▼

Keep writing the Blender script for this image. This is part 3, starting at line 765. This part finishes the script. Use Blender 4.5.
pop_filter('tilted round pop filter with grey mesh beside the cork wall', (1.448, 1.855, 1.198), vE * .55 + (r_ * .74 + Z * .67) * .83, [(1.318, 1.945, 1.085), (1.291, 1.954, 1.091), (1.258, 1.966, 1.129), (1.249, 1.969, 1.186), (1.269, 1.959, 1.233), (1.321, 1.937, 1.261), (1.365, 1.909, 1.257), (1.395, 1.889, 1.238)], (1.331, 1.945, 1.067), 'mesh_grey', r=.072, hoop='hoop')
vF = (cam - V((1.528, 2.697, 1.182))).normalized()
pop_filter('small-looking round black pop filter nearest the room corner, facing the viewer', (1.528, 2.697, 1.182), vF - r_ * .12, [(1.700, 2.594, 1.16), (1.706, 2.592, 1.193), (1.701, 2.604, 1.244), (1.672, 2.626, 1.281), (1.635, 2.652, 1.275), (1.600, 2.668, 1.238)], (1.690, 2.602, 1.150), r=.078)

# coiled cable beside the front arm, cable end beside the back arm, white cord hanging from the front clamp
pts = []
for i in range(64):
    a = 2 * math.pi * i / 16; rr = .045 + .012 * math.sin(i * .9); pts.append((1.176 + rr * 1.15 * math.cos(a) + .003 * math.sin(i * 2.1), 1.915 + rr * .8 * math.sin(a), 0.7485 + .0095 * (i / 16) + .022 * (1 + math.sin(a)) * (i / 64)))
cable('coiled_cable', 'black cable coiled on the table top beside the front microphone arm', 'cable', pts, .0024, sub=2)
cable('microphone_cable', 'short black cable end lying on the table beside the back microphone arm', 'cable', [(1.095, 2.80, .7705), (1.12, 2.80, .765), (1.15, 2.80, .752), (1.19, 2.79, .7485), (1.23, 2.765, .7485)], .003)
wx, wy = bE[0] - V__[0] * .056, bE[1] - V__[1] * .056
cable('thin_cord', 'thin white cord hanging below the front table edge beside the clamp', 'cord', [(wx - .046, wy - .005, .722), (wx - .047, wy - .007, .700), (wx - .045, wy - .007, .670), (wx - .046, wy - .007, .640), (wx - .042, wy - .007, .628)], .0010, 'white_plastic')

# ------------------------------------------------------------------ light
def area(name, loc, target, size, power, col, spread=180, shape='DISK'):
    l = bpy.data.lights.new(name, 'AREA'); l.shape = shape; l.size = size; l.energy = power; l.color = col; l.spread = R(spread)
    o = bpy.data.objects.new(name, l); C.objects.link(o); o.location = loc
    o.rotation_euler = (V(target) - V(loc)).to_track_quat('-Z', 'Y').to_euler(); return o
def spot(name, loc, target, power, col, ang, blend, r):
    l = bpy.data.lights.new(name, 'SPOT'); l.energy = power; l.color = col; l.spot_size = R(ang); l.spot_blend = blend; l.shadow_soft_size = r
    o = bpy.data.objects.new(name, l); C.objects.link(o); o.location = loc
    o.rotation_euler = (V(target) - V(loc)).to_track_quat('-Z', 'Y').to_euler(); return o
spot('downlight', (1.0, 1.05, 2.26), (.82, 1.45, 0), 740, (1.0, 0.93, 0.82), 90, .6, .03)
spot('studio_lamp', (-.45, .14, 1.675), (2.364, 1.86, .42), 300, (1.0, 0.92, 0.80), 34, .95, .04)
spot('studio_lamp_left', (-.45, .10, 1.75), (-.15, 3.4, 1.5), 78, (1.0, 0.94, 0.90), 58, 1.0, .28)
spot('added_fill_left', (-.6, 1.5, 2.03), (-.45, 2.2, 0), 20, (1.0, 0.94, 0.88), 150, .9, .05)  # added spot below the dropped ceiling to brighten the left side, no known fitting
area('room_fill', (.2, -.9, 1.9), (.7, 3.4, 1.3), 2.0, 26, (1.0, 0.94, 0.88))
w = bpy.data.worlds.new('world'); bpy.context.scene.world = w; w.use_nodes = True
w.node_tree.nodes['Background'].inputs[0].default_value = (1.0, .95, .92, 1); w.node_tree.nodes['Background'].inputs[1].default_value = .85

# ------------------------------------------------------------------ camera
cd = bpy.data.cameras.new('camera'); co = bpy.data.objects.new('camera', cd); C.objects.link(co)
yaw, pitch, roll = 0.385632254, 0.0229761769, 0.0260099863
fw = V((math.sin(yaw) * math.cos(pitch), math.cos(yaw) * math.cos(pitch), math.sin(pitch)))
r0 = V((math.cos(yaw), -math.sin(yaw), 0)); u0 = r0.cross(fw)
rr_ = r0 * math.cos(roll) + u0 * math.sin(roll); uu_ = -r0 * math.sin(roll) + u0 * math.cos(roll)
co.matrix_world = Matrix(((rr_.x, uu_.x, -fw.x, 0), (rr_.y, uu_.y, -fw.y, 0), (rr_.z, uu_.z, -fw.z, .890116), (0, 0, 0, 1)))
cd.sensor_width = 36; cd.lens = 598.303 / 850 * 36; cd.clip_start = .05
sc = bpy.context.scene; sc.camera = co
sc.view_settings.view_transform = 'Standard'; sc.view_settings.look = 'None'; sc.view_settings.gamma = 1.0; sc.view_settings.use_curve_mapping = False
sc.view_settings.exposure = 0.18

▲

### SET EXERCISE
Transcribe the data above in full, exactly.

### TASK RESULT
Keep writing the Blender script for this image. This is part 3, starting at line 765. This part finishes the script. Use Blender 4.5.
pop_filter('tilted round pop filter with grey mesh beside the cork wall', (1.448, 1.855, 1.198), vE * .55 + (r_ * .74 + Z * .67) * .83, [(1.318, 1.945, 1.085), (1.291, 1.954, 1.091), (1.258, 1.966, 1.129), (1.249, 1.969, 1.186), (1.269, 1.959, 1.233), (1.321, 1.937, 1.261), (1.365, 1.909, 1.257), (1.395, 1.889, 1.238)], (1.331, 1.945, 1.067), 'mesh_grey', r=.072, hoop='hoop')
vF = (cam - V((1.528, 2.697, 1.182))).normalized()
pop_filter('small-looking round black pop filter nearest the room corner, facing the viewer', (1.528, 2.697, 1.182), vF - r_ * .12, [(1.700, 2.594, 1.16), (1.706, 2.592, 1.193), (1.701, 2.604, 1.244), (1.672, 2.626, 1.281), (1.635, 2.652, 1.275), (1.600, 2.668, 1.238)], (1.690, 2.602, 1.150), r=.078)

# coiled cable beside the front arm, cable end beside the back arm, white cord hanging from the front clamp
pts = []
for i in range(64):
    a = 2 * math.pi * i / 16; rr = .045 + .012 * math.sin(i * .9); pts.append((1.176 + rr * 1.15 * math.cos(a) + .003 * math.sin(i * 2.1), 1.915 + rr * .8 * math.sin(a), 0.7485 + .0095 * (i / 16) + .022 * (1 + math.sin(a)) * (i / 64)))
cable('coiled_cable', 'black cable coiled on the table top beside the front microphone arm', 'cable', pts, .0024, sub=2)
cable('microphone_cable', 'short black cable end lying on the table beside the back microphone arm', 'cable', [(1.095, 2.80, .7705), (1.12, 2.80, .765), (1.15, 2.80, .752), (1.19, 2.79, .7485), (1.23, 2.765, .7485)], .003)
wx, wy = bE[0] - V__[0] * .056, bE[1] - V__[1] * .056
cable('thin_cord', 'thin white cord hanging below the front table edge beside the clamp', 'cord', [(wx - .046, wy - .005, .722), (wx - .047, wy - .007, .700), (wx - .045, wy - .007, .670), (wx - .046, wy - .007, .640), (wx - .042, wy - .007, .628)], .0010, 'white_plastic')

# ------------------------------------------------------------------ light
def area(name, loc, target, size, power, col, spread=180, shape='DISK'):
    l = bpy.data.lights.new(name, 'AREA'); l.shape = shape; l.size = size; l.energy = power; l.color = col; l.spread = R(spread)
    o = bpy.data.objects.new(name, l); C.objects.link(o); o.location = loc
    o.rotation_euler = (V(target) - V(loc)).to_track_quat('-Z', 'Y').to_euler(); return o
def spot(name, loc, target, power, col, ang, blend, r):
    l = bpy.data.lights.new(name, 'SPOT'); l.energy = power; l.color = col; l.spot_size = R(ang); l.spot_blend = blend; l.shadow_soft_size = r
    o = bpy.data.objects.new(name, l); C.objects.link(o); o.location = loc
    o.rotation_euler = (V(target) - V(loc)).to_track_quat('-Z', 'Y').to_euler(); return o
spot('downlight', (1.0, 1.05, 2.26), (.82, 1.45, 0), 740, (1.0, 0.93, 0.82), 90, .6, .03)
spot('studio_lamp', (-.45, .14, 1.675), (2.364, 1.86, .42), 300, (1.0, 0.92, 0.80), 34, .95, .04)
spot('studio_lamp_left', (-.45, .10, 1.75), (-.15, 3.4, 1.5), 78, (1.0, 0.94, 0.90), 58, 1.0, .28)
spot('added_fill_left', (-.6, 1.5, 2.03), (-.45, 2.2, 0), 20, (1.0, 0.94, 0.88), 150, .9, .05)  # added spot below the dropped ceiling to brighten the left side, no known fitting
area('room_fill', (.2, -.9, 1.9), (.7, 3.4, 1.3), 2.0, 26, (1.0, 0.94, 0.88))
w = bpy.data.worlds.new('world'); bpy.context.scene.world = w; w.use_nodes = True
w.node_tree.nodes['Background'].inputs[0].default_value = (1.0, .95, .92, 1); w.node_tree.nodes['Background'].inputs[1].default_value = .85

# ------------------------------------------------------------------ camera
cd = bpy.data.cameras.new('camera'); co = bpy.data.objects.new('camera', cd); C.objects.link(co)
yaw, pitch, roll = 0.385632254, 0.0229761769, 0.0260099863
fw = V((math.sin(yaw) * math.cos(pitch), math.cos(yaw) * math.cos(pitch), math.sin(pitch)))
r0 = V((math.cos(yaw), -math.sin(yaw), 0)); u0 = r0.cross(fw)
rr_ = r0 * math.cos(roll) + u0 * math.sin(roll); uu_ = -r0 * math.sin(roll) + u0 * math.cos(roll)
co.matrix_world = Matrix(((rr_.x, uu_.x, -fw.x, 0), (rr_.y, uu_.y, -fw.y, 0), (rr_.z, uu_.z, -fw.z, .890116), (0, 0, 0, 1)))
cd.sensor_width = 36; cd.lens = 598.303 / 850 * 36; cd.clip_start = .05
sc = bpy.context.scene; sc.camera = co
sc.view_settings.view_transform = 'Standard'; sc.view_settings.look = 'None'; sc.view_settings.gamma = 1.0; sc.view_settings.use_curve_mapping = False
sc.view_settings.exposure = 0.18